AVCI’YI DÜZ OVADA AVLARLAR

Eğitim herekisi ilgilendirir.
Gariptir ki; herkes de bildiğini zanneder.
Daha garibi, eğitim konusunda en çok bakanlarımız yanılır/yanıltılır.
Karar değiştirmek, yanılmayı kabullenmektir. Milli Eğitim Bakanlığı aynı sistemi iki yıl üstüste uygulamadığına göre; her yıl yanılıyor/yanıltılıyor mu?
Mesela, yönetici atamada bakanlığın kararı nedir? Defalarca yönetmelik yayınlandı. Şu anda yürürlükte “yönetici atama yönetmeliği” yok. Sonucu: Yüzbinlerce mutsuz eğitimci.
Mesela; liselere geçiş sistemi nedir? SBS kalktı/kalkamadı, üçe çıktı/çıkmadı, sorular açık uclu olacak/ olmayacak. Sonucu: Milyonlarca mutsuz vatandaş.
Eski yıllarda çakma müslüman gazetede bir haber başlığı vardı: “Bu sene de kurban bayramı hac mevsimine rast geldi.” diye. Gülmüştük, utanmıştık... Bu sene MEB’ de öyle birşey oldu(!): SBS başvuruları bu sene öğretmenin iller arası tayin dönemine rast geldi. Mecburen başvurular uzatılmışmış. Tesadüf işte. Başka bir zamana da rastlayabilirdi(!)

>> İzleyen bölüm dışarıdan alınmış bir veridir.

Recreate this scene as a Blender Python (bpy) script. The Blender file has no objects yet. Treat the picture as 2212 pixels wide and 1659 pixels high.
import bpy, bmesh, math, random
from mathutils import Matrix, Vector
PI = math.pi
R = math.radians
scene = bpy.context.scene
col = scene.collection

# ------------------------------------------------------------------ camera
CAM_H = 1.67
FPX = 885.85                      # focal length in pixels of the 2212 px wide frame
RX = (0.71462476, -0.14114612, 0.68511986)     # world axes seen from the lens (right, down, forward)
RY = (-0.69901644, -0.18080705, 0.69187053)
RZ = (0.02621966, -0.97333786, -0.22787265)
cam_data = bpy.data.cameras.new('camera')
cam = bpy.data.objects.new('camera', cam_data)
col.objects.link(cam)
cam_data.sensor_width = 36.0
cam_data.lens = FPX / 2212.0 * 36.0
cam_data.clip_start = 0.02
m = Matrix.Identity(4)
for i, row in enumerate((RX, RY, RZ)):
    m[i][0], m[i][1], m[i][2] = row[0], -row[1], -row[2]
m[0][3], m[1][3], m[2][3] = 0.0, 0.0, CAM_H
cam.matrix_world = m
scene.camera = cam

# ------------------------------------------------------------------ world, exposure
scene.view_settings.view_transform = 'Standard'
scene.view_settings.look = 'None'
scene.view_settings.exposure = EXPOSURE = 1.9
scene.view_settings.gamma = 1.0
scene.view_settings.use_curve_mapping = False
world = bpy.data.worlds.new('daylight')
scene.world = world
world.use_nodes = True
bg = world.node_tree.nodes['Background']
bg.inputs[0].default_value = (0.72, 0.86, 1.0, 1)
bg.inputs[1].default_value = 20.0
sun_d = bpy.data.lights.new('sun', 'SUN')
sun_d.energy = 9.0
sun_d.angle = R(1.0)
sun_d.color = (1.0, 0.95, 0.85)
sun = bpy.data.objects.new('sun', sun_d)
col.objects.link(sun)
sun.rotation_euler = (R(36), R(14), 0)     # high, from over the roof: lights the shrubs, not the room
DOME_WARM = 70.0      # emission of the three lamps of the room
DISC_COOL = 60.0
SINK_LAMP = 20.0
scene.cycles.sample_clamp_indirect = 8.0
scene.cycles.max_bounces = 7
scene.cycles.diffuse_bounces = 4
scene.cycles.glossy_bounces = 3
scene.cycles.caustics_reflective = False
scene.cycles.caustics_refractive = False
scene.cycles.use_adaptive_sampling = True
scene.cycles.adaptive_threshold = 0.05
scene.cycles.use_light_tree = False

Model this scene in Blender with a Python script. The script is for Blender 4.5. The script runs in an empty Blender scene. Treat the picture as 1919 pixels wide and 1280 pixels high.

Sayın bakanımızı çok eski tanırım. Ardniyetli olduğuna ihtimal vermem. İletişim uzmanı olarak çok iyi bilir ki; sistematik bir düzeniniz yoksa, kararları daima başkaları alır. Birileri bakanımızı hata yapmaya hazırlıyorsa, o birilerini kim nerden bulmuştur acaba?
Dinlemek isteyenler için;
1.       Acilen yönetici atama yönetmeliği yayınlanmalı ve eşit, objektif ve hiç kimseyi ötekileştirmeyen nitelikte olmalıdır. Mutsuzluğun artması başarısızlığı tetikler, unutmayalım. Bu kadar mutsuz ve ümitsiz öğretmenle bahtiyar iş yapılamaz.
2.       Öğretmenin özlük hakları bir düzene ve standarda oturtulmalıdır. “Hiç olmazsa lise mezunu uzman çavuş kadar maaş esterim.” “Müezzin kadar maaş isterim”... gibi serzenişleri dinlemek kimseyi mutlu etmez.      Külfeti eşit bölüştürerek adalet sağladığını zannedenler, nimeti eşit bölüştürmediğinin hesabını başkaları yapmadan kendileri yapmalıdır. Vatana ihanetin bin türlüsü vardır!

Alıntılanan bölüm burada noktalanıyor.